I am gratified about Neumann's corporate pride and sense of history: during my last visit to Berlin, Martin Schneider could still find and hand over officially "obsolete" parts. I cannot say that I ever found Schoeps as approachable in this regard. How much I wanted them to restore several of my 221 capsules (not the metal membrane type), but was rebuffed with the comment: "buy our current product!"


 39 
 on: May 15, 2020, 01:34:39 am 
Started by RuudNL - Last post by David Satz
Klaus, a few things if I may. First, Posthorn Recordings is still a Schoeps dealer, but hasn't been Schoeps' U.S. representative for a long time now; Redding Audio took over that role nearly twenty years ago (!). They do perform some minor service there, but most is still done at the factory, by the same people who make new microphones.

Second, the capsule/amplifier threads were changed among the M 221, M 221 A and M 221 B series because of greatly differing polarization voltages. We've talked about this in other threads before. Capsules of the M 221 A type were built for 60-Volt polarization, and it would have been dangerous to let them be used on the original M 221 amplifiers, which provided 120 Volts to the capsule. The slightest air motion would bring the nickel-foil membrane into direct contact with the backplate. Telefunken (Schoeps' main representative at this time) warned in their brochure for the M 221 A that the capsules from older M 221 microphones couldn't be used on the newer amplifiers. But the difference between the threads on the M 221 vs. M 221 A capsules wasn't very obvious--just a slight difference in pitch and diameter, so that when you try to put them together, you can't. 120-Volt polarization was again used in the M 221 B, so different threads were again needed, and that time the difference was made much clearer.

--Regarding the MK 6 (still one of my favorite Schoeps capsules), Schoeps always recommended that three-pattern capsules be sent back to them periodically for service--the only capsule type for which they ever made such a recommendation. For about 25 years, older MK 6 received for service were routinely updated with a newer synthetic gasket material that doesn't dry out with age. My original pair were built in 1972-73 (they're pre-"Colette series") and updated in 2004 by the same person who had originally built them (!). They work fine today, and age alone should no longer affect them--nor my CMTS 501 stereo mike, which had its capsules similarly rebuilt. I'm sorry that it's too late for yours now--as it would be for me, if I should accidentally drop and break any of mine.

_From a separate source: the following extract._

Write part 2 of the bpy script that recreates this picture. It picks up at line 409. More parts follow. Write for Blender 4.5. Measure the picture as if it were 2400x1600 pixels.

That makes me reluctant to use them any more. I went through all the KŁbler-Ross stages of anger, bargaining and grief about this.

That said, though, it's not quite true (as I have experienced more than once) that Neumann can still repair all their older microphones; it depends on what you have and what it needs. Certain parts are simply no longer available--and while some could probably be manufactured again now, the expense would be prohibitive for the small number that are required. Thus the problem in essence is the same as with Schoeps, and it's not a situation in which either manufacturer deserves to wear either a pure white or a pure black hat.

--best regards

 40 
 on: May 14, 2020, 09:16:42 pm 
Started by RuudNL - Last post by klaus
I was considering to add Schoeps to my statement- their capsules are indeed world-class- but my experience with the company has been soured over the years:

While I think the world of the COLETTE series, in my experience older products like Schoeps' 3-pattern MK6, and its dual-pattern M934 have not held up over time (I have three MK6 and they all suffer from the same unrepairable problem). When any of these and other historic products are defective and need restoration, repair, or parts, Schoeps will not service them. Too old to bother. They also changed capsule threads between female and male on M221, so M934 capsules will only fit the corresponding body thread.

Then you add the hit-and-miss U.S. representation of the company by Posthorn in New York. No service is done in the U.S. (unless that has changed recently).
With other words, in my book, a microphone company and its capsules are only as good as service and replacement availability and support.